Vendredi découverte - Waterscape, scarcity and efficiency: coproducing the evolution of water governance - Sijia Du
Vendredi 13 janvier 2023 à 11h00, Sijia Du présentera ses travaux intitulés Waterscape, scarcity and efficiency: coproducing the evolution of water governance - The Three Gorges Project and Water Governance in China
La présentation aura lieu à la fois en présentiel à l'Institut Agro (Salle 215 Bâtiment 11), Campus de La Gaillarde, 2 place Viala, 34060 Montpellier, et en distanciel via le lien suivant : https://institut-agro.zoom.us/j/94496002993?pwd=YVU3aXdieDZ4WUwrMG5VdjRyL0FYQT09
Résumé :
Discourses of scarcity and efficiency play an incredibly vital role in stabilizing water conservancy projects and water governance. My research asks the following question to investigate them in political and social context: how do discursive imaginaries interact with waterscape in Chinese history by analyzing the transformative role that water scarcity and efficiency discourses play in the coproduction of Chinese water governance through the TGP? The research produces three main results.

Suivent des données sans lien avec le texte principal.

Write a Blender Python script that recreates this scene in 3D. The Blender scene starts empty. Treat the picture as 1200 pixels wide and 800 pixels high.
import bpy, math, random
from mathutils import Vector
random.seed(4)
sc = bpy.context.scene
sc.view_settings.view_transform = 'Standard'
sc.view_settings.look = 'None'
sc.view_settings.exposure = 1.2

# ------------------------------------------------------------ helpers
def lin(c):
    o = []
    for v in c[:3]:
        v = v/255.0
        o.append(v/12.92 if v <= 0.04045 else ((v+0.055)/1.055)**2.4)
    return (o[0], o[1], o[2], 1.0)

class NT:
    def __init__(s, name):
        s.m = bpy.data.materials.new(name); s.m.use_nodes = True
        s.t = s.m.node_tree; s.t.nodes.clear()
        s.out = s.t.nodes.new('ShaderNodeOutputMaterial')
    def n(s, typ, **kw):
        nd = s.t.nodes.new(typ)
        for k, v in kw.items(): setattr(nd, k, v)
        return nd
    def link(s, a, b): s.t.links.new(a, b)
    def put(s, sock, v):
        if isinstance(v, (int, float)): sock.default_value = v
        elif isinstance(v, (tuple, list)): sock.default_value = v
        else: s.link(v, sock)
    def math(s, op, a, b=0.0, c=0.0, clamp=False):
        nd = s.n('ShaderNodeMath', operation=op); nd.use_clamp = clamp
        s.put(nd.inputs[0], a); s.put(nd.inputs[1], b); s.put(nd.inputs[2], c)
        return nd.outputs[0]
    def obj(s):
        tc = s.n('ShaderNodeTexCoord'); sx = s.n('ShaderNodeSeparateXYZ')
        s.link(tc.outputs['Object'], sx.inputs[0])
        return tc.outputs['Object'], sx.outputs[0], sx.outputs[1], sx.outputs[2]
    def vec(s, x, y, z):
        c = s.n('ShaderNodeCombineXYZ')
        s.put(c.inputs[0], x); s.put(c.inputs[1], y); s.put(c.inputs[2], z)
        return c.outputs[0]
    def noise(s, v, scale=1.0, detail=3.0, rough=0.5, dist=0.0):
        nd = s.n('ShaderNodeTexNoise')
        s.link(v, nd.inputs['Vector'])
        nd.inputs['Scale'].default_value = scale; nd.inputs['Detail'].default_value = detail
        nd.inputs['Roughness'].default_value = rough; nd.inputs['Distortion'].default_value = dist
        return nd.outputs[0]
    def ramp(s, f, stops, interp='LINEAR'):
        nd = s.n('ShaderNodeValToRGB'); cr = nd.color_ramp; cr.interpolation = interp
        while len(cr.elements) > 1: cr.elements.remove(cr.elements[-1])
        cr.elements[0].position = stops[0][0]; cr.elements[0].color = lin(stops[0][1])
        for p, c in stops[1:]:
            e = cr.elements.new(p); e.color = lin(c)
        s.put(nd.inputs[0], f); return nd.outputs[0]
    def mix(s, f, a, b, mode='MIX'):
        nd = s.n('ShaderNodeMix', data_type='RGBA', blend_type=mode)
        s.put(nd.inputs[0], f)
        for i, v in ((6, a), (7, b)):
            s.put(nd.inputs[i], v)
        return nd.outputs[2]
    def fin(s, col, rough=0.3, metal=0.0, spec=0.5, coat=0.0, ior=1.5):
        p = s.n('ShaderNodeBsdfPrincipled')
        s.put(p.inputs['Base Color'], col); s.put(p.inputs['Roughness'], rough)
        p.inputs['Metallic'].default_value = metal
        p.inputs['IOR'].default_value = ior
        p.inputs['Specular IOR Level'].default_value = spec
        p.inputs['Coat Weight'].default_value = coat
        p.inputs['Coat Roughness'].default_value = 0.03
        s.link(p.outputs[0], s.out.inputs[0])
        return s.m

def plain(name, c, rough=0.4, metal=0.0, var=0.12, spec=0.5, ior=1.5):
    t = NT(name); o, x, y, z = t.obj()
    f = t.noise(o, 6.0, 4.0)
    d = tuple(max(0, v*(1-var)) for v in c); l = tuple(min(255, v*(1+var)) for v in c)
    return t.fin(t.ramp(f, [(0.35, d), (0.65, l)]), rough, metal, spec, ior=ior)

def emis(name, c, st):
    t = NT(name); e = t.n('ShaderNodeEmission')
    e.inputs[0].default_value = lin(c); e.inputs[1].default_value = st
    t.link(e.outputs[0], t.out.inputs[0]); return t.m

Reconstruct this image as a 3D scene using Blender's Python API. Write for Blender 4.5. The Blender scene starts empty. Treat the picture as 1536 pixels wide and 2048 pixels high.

First, the TGP and the changes in water governance are coproduced in relation to hydro-social dynamics, shaped by histories, cultures, norms, technologies, institutions, practices, discourses, and identity within the power relations. Second, actors participate in China’s water governance over various scalar levels, including international organizations, foreign investors like American banks and companies, and non-governmental organizations. Last and most importantly, the discursive imaginaries of water scarcity and efficiency play different roles throughout China’s water governance history. They formed the necessity and inevitability of more water conservancy construction and the most stringent water policy. More recently, the definitions of scarcity and efficiency were expanded and connected to the water-energy nexus in climate change and energy transition, coproducing a new focus on China’s water governance. Moreover, academic research that focuses on analytical models of environmental impacts is essential in the coproduction and depoliticization of political decisions in the name of science and technology.